Now I don’t wish to sound overly optimistic, yet the Soviet Union is not immune from the reality of what is going on in the world. It has happened in the past — a small ruling elite either mistakenly attempts to ease domestic unrest through greater repression and foreign adventure, or it chooses a wiser course. It begins to allow its people a voice in their own destiny. Even if this latter process is not realized soon, I believe the renewed strength of the democratic movement, complemented by a global campaign for freedom, will strengthen the prospects for arms control and a world at peace.

What all this demonstrates is that Reagan was a neoconservative (or in Krauthammer’s terms, a democratic globalist) before that worldview had been given a name in a foreign policy context. If we go back to Charles Krauthammer’s AEI lecture, we can see in his discussion of the “success of liberty” — more than simply the defense of liberty — the same belief in the power of American values and ideals that can be traced through Ronald Reagan at Westminster to George W. Bush addressing the National Endowment for Democracy.

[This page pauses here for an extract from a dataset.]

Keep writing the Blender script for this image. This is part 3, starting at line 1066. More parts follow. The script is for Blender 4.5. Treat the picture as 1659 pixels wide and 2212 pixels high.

None of this proves, of course, that Reagan would have invaded Iraq. But it shows very clearly that he shared with George W. Bush the same deep faith in the power of freedom and democracy — as an ideological weapon — that is a major tenet of neoconservatism and seemed to be a key motivating factor in Bush’s actions with respect to Iraq.

If we take Bush at his word, he invaded Iraq for two major reasons — to deprive terrorists of access to Iraq’s weapons of mass destruction and to create in Iraq a beacon of democracy and an example of an open society in the Arab world. The second of these is clearly the only way to combat and defeat the jihadist movement among the Arab peoples, just as Reagan correctly saw it as an offensive weapon in the Cold War with the Soviet Union.

It is hard to believe that Reagan, presented with these two objectives, would not have found them — under conditions identical to those that confronted Bush on September 12, 2001 — equally compelling.